Il n’y en a pas, même après un siècle. La Galerie des arts graphiques de Beaubourg présente actuellement plusieurs dizaines de raisons d’entretenir l’amertume.
Dès l’entrée, une Madone de 1912 annonce l’importance du sculpteur, sa robe de bronze impose un vaste piédestal en pyramide surmontée d’une tête qui affecte de fléchir sous le poids de la couronne comme les belles madones du gothique allemand accusaient le chiasme des hanches en se penchant sur l’enfant. De la même année, la ligne vertébrale d’un Nu de dos masculin confirme l’aise du dessinateur.
Dans la même salle mais de 1913, une Danseuse en bronze patiné de vert forme une arabesque ivre, instable sur les degrés de son socle, les coudes extravagants, les mains flamencos, légère comme un Mercure volant; elle annonce la maîtrise libérée.
Un an seulement a passé en effet que déjà Gaudier-Brzeska a changé sa manière. Sa Femme assise de marbre blanc est une masse primitive, dont l’ove cubique du visage rappelle ceux de Brancusi. Elle a l’air mutique de la Danseuse bien que sa fièvre à elle soit un repos — ses lèvres closes se joignent sans se presser. La pièce entière rappelle la Cariatide assise (1929-1936) en pierre poreuse d’Henri Laurens, un étage plus haut, mais la bouche de cette dernière justement projette un cri de Laocoon qui nuit à sa quiétude – l’effet, en somme, donne plus en rendant moins. Dans la même salle, un bronze ose balancer une stylisation radicale par un déséquilibre massif; l’unité contradictoire d’Oiseau avalant un poisson.
Cette épure des moyens plastiques, Gaudier-Brzeska la risque dès 1913 dans une linogravure intitulée Lutteurs.
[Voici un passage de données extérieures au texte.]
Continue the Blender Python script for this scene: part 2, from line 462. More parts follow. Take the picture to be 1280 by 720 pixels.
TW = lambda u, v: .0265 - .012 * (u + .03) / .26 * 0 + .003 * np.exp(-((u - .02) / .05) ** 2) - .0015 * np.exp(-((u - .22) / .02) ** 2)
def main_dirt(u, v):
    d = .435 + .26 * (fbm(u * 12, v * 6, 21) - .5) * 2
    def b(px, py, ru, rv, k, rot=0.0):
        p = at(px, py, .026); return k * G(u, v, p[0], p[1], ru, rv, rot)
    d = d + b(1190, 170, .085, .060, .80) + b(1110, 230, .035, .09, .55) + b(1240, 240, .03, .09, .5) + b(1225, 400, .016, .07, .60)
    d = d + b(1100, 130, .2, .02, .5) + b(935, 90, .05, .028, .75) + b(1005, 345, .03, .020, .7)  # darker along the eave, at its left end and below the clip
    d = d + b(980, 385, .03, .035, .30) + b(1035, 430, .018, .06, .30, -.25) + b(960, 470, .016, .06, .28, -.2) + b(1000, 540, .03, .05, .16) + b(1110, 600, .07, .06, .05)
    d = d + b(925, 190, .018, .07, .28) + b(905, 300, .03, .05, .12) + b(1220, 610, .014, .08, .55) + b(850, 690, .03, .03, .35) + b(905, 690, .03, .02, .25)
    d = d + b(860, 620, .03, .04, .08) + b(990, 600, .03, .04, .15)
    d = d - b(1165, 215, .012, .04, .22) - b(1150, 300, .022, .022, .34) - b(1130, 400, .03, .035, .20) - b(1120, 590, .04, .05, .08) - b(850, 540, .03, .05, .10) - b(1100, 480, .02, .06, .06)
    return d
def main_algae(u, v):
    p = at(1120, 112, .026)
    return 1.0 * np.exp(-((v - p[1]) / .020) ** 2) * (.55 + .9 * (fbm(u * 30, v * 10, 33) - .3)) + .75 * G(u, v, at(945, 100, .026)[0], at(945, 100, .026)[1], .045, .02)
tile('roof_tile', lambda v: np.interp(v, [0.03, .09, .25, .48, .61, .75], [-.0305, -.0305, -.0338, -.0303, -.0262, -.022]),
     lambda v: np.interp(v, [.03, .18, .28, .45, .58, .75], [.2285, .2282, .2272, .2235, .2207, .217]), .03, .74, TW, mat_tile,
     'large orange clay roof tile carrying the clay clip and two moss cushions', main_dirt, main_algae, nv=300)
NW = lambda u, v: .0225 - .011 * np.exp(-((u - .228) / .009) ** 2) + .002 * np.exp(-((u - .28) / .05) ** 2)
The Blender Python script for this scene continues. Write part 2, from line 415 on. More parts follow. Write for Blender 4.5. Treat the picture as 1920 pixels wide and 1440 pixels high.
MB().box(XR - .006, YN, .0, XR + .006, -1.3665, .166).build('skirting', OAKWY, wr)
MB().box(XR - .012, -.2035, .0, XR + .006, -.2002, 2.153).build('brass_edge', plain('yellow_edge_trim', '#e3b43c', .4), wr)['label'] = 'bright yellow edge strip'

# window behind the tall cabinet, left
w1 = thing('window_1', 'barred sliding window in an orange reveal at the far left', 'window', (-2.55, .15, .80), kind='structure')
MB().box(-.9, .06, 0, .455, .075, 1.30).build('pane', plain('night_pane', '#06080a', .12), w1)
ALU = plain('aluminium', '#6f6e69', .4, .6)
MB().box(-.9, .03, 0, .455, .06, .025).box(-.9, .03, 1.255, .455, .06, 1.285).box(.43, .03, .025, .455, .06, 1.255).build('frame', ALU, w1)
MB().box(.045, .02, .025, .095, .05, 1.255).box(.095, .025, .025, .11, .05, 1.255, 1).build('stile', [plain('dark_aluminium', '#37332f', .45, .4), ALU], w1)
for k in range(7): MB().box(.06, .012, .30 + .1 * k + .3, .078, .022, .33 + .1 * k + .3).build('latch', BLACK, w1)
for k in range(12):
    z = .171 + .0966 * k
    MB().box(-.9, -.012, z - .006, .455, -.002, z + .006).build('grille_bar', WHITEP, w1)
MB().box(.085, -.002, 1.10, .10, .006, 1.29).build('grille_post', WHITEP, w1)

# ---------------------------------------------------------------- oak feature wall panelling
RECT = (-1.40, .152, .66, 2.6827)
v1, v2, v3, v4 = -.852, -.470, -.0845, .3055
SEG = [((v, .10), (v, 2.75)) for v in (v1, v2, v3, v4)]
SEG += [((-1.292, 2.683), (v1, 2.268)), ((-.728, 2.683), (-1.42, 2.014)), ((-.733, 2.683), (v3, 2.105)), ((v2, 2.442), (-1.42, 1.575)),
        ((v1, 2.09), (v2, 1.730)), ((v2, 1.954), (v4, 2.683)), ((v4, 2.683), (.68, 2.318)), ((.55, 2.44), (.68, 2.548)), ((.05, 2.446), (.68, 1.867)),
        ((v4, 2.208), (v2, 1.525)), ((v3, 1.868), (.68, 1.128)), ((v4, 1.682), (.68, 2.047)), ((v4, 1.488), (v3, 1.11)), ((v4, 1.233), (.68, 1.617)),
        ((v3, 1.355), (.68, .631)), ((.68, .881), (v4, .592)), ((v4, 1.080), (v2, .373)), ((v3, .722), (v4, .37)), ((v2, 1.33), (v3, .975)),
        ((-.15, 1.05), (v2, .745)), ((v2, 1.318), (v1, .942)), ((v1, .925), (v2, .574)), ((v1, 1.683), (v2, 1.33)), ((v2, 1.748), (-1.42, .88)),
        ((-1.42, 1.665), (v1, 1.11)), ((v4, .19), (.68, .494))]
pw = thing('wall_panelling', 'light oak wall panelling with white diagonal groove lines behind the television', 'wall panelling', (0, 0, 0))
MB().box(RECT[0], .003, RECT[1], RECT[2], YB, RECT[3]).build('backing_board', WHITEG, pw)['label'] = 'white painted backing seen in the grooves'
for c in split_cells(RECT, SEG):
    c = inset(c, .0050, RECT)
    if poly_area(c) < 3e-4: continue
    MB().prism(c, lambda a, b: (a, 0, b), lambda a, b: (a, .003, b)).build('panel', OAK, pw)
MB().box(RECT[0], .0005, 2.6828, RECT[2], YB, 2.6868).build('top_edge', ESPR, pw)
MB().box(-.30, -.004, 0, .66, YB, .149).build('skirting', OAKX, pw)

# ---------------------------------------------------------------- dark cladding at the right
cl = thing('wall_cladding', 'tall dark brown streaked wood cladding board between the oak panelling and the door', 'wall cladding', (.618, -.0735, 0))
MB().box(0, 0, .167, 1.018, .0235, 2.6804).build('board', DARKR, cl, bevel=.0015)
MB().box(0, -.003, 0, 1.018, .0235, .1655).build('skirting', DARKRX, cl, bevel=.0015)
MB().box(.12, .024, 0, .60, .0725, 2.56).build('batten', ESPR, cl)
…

Il y a en germe les gouaches découpées de Matisse dans ce noir et blanc d’aplats opposés, quarante ans avant les collages.
Il n’y a pas à conjecturer. On ne sait pas. Ce qui est certain, c’est que le jeune homme à l’air grave, posant à l’œuvre devant le photographe, avec son petit bonnet de peintre et sa courte cravate à pois, se donnant l’air de chien fou venu à Londres avec ses mauvaises manières françaises, a produit en moins de trois ans des pièces majeures, des variations subtiles sur les figures imposées. Ce qui est certain et ce qui est injuste, c’est l’ami fauché avant de vivre, l’ami qui n’a pu donner à l’existence, et connaître d’elle, que ses débuts; et nous, nous qui n’avons que les fleurs pour l’après.